Exercise task
Look through the material below for "Blender". Copy every line that contains it.

--- Exercise material ---

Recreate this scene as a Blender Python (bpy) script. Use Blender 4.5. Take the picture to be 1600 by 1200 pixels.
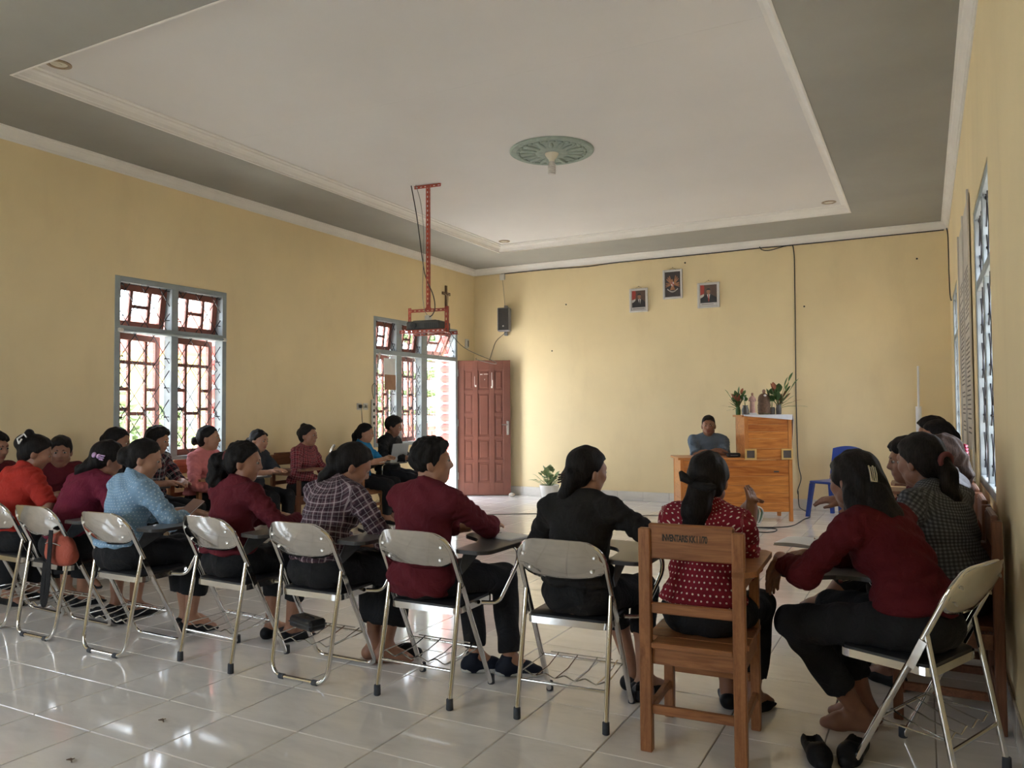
import bpy, bmesh, math, random
import numpy as np
from mathutils import Vector, Matrix

random.seed(7)
np.random.seed(7)
SC = bpy.context.scene
for _o in list(bpy.data.objects):
    bpy.data.objects.remove(_o, do_unlink=True)
COL = SC.collection

# ------------------------------------------------------------------ camera, sky, exposure
cam_d = bpy.data.cameras.new('camera')
cam = bpy.data.objects.new('camera', cam_d)
COL.objects.link(cam)
cam_d.sensor_width = 36.0
cam_d.lens = 1217.96 / 1600 * 36.0
cam_d.clip_start = 0.05
_yaw, _pit, _rol = 0.4867, 0.034, -0.006
_r = Vector((math.cos(_yaw), math.sin(_yaw), 0))
_fh = Vector((-math.sin(_yaw), math.cos(_yaw), 0))
_f = _fh * math.cos(_pit) + Vector((0, 0, 1)) * math.sin(_pit)
_u = -_fh * math.sin(_pit) + Vector((0, 0, 1)) * math.cos(_pit)
_r2 = _r * math.cos(_rol) + _u * math.sin(_rol)
_u2 = -_r * math.sin(_rol) + _u * math.cos(_rol)
cam.matrix_world = Matrix(((_r2.x, _u2.x, -_f.x, 0), (_r2.y, _u2.y, -_f.y, 0), (_r2.z, _u2.z, -_f.z, 1.36), (0, 0, 0, 1)))
SC.camera = cam

world = bpy.data.worlds.new('overcast_sky')
SC.world = world
world.use_nodes = True
_n = world.node_tree.nodes
_bg = _n['Background']
_bg.inputs['Color'].default_value = (0.885, 0.955, 1.09, 1)
_bg.inputs['Strength'].default_value = 13.0

sun_d = bpy.data.lights.new('sun', 'SUN')
sun_d.energy = 55.0
sun_d.angle = 0.35
sun_d.color = (1.0, 0.95, 0.86)
sun = bpy.data.objects.new('sun', sun_d)
COL.objects.link(sun)
sun.rotation_euler = Vector((0.0, -0.35, -1.0)).to_track_quat('-Z', 'Y').to_euler()

SC.view_settings.view_transform = 'Standard'
SC.view_settings.look = 'None'
SC.view_settings.gamma = 1.0
SC.view_settings.use_curve_mapping = False
SC.cycles.max_bounces = 9
SC.cycles.diffuse_bounces = 5
SC.cycles.glossy_bounces = 4
SC.cycles.transparent_max_bounces = 12
SC.view_settings.exposure = -0.1

# room measures
XL, XR, YB, YN, H = -6.631, 0.308, 11.19, -2.2, 3.705
RL, RR, RN, RF, HR = -5.551, -0.7315, 3.084, 10.094, 3.80

def portal(loc, sx, sz, face):
    d = bpy.data.lights.new('daylight_portal', 'AREA')
    d.shape = 'RECTANGLE'; d.size = sx; d.size_y = sz
    d.cycles.is_portal = True
    o = bpy.data.objects.new('daylight_portal', d); COL.objects.link(o)
    o.location = loc
    o.rotation_euler = Vector(face).to_track_quat('-Z', 'Y').to_euler()
for _y0, _y1, _z0, _z1 in ((4.65, 5.96, 0.87, 2.64), (8.5, 10.65, 0.0, 2.66), (0.55, 1.86, 0.87, 2.64)):
    portal((XL - 0.16, (_y0 + _y1) / 2, (_z0 + _z1) / 2), _y1 - _y0, _z1 - _z0, (1, 0, 0))
for _y0, _y1, _z0, _z1 in ((4.65, 5.96, 0.87, 2.64), (8.95, 10.26, 0.87, 2.64)):
    portal((XR + 0.16, (_y0 + _y1) / 2, (_z0 + _z1) / 2), _y1 - _y0, _z1 - _z0, (-1, 0, 0))
portal((-4.6, YN - 0.16, 1.75), 2.6, 1.7, (0, 1, 0))

# ------------------------------------------------------------------ helpers
def tag(o, label=None, cat=None, group=None, kind=None):
    if label: o['label'] = label
    if cat: o['category'] = cat
    if group: o['group'] = group
    if kind: o['kind'] = kind
    return o

def empty(name, loc=(0, 0, 0), rz=0.0, label=None, cat=None, group=None, kind=None):
    o = bpy.data.objects.new(name, None)
    COL.objects.link(o)
    o.location = loc
    o.rotation_euler = (0, 0, rz)
    o.empty_display_size = 0.1
    return tag(o, label, cat, group, kind)

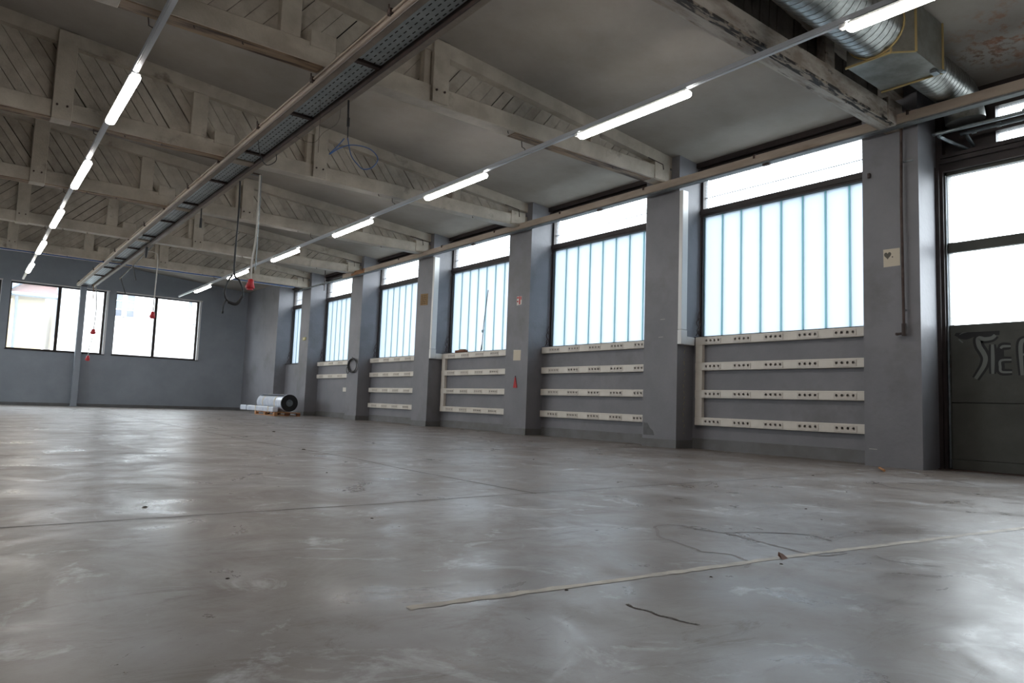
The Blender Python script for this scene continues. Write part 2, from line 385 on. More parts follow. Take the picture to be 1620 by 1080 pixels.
# far wall
wf = struct('wall_far', (0, FAR, 0))
Y0, Y1 = FAR, FAR+0.3
FW = [(-2.0, 0.784), (1.02, 3.66), (3.96, 6.63)]
m_ = MB()
m_.box(-9.2, 9.2, Y0, Y1, 0, 1.755)
m_.build('wall_panel', 'far_paint', wf)
m_ = MB(); m_.prism([(-9.2, 3.90), (9.2, 3.90), (9.2, roof(9.2)), (RIDGE_X, roof(RIDGE_X)), (-9.2, roof(-9.2))], 1, Y0, Y1); m_.build('wall_panel', 'far_paint', wf)
xs = [-9.2, -2.0, 0.784, 1.02, 3.75, 3.96, 6.73, 9.2]
for a, b_ in ((-9.2, -6.2), (-3.4, -2.0), (0.784, 1.02), (3.75, 3.96), (6.73, 9.2)):
    MB().box(a, b_, Y0, Y1, 1.755, 3.90).build('wall_panel', 'far_paint', wf)
for k, (a, b_, mu) in enumerate([(-6.2, -3.4, -4.8), (-2.0, 0.784, -0.6), (1.02, 3.75, 2.345), (3.96, 6.73, 5.24)]):
    win = struct('window_%d' % (k+7), ((a+b_)/2, FAR+0.1, 1.755))
    fb = b_-0.07 if k > 1 else b_-0.01
    m_ = MB(); yy0, yy1 = FAR+0.10, FAR+0.16
    m_.box(a, fb, yy0, yy1, 1.755, 1.80); m_.box(a, fb, yy0, yy1, 3.855, 3.90)
    m_.box(a, a+0.035, yy0, yy1, 1.80, 3.855); m_.box(fb-0.07, fb, yy0, yy1, 1.80, 3.855); m_.box(mu-0.045, mu+0.045, yy0, yy1, 1.80, 3.855)
    m_.build('window_frame', 'frame_brown', win)
    MB().box(fb, b_, FAR+0.02, FAR+0.28, 1.755, 3.90).build('reveal', 'house_white', win)
    MB().box(a-0.02, b_+0.0, FAR-0.035, FAR+0.10, 1.735, 1.757).build('sill', 'frame_brown', win)
    m_ = MB(); m_.box(a-0.0, b_+0.02, FAR-0.012, FAR, 3.90, 3.93); m_.build('trim_strip', 'sign_white', win)
    for p0, p1 in ((a+0.035, mu-0.045), (mu+0.045, fb-0.07)):
        MB().box(p0, p1, FAR+0.125, FAR+0.133, 1.80, 3.855).build('pane', 'clear_glass', win)
    portal(((a+b_)/2, FAR+0.08, 2.83), b_-a, 2.1, (-PI/2, 0, 0))
MB().box(-9.2, 8.36, FAR-0.012, FAR, 0, 0.09).build('baseboard_far', 'plinth_paint', kind='structure')
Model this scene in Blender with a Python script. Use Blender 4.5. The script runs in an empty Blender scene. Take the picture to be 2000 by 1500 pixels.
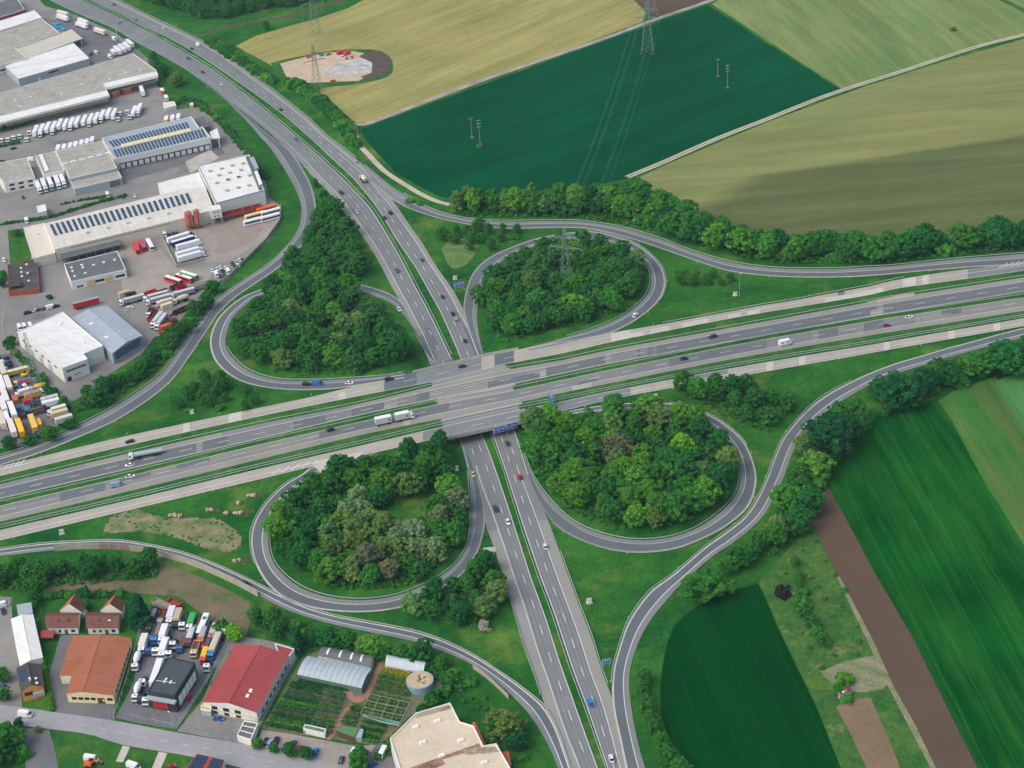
import bpy, bmesh, math, random
import numpy as np
from mathutils import Vector, Matrix

random.seed(7); np.random.seed(7)
SC = bpy.context.scene
COL = SC.collection

# ------------------------------------------------------------------ camera, sky, sun, exposure
FPX, TH, RO, CAMH = 3410.4, 0.521, 0.067, 441.7        # focal length in photo pixels, pitch, roll, height in metres
cth, sth, cro, sro = math.cos(TH), math.sin(TH), math.cos(RO), math.sin(RO)
R_ = Vector((1, 0, 0)); D_ = Vector((0, -sth, -cth)); B_ = Vector((0, -cth, sth))
cx_ = R_ * cro + D_ * sro; cy_ = R_ * sro - D_ * cro
cam_d = bpy.data.cameras.new('camera'); cam = bpy.data.objects.new('camera', cam_d); COL.objects.link(cam)
cam_d.sensor_width = 36.0; cam_d.lens = FPX / 2000 * 36; cam_d.clip_start = 5; cam_d.clip_end = 20000
cam.matrix_world = Matrix(((cx_.x, cy_.x, B_.x, 0), (cx_.y, cy_.y, B_.y, 0), (cx_.z, cy_.z, B_.z, CAMH), (0, 0, 0, 1)))
SC.camera = cam

SUN_EL, SUN_AZ = math.radians(50), math.radians(238)    # azimuth counted clockwise from +Y (into the picture)
world = bpy.data.worlds.new('World'); SC.world = world; world.use_nodes = True
wn = world.node_tree.nodes; wl = world.node_tree.links
sky = wn.new('ShaderNodeTexSky'); sky.sky_type = 'NISHITA'; sky.sun_disc = False
sky.sun_elevation = SUN_EL; sky.sun_rotation = SUN_AZ; sky.air_density = 1.0; sky.dust_density = 4.0; sky.ozone_density = 1.0
wn['Background'].inputs['Strength'].default_value = 0.15
wl.new(sky.outputs[0], wn['Background'].inputs['Color'])
sun_d = bpy.data.lights.new('sun', 'SUN'); sun_d.energy = 0.75; sun_d.angle = math.radians(60); sun_d.color = (1.0, 0.95, 0.88)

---

Result of this task
Recreate this scene as a Blender Python (bpy) script. Use Blender 4.5. Take the picture to be 1600 by 1200 pixels.
The Blender Python script for this scene continues. Write part 2, from line 385 on. More parts follow. Take the picture to be 1620 by 1080 pixels.
Model this scene in Blender with a Python script. Use Blender 4.5. The script runs in an empty Blender scene. Take the picture to be 2000 by 1500 pixels.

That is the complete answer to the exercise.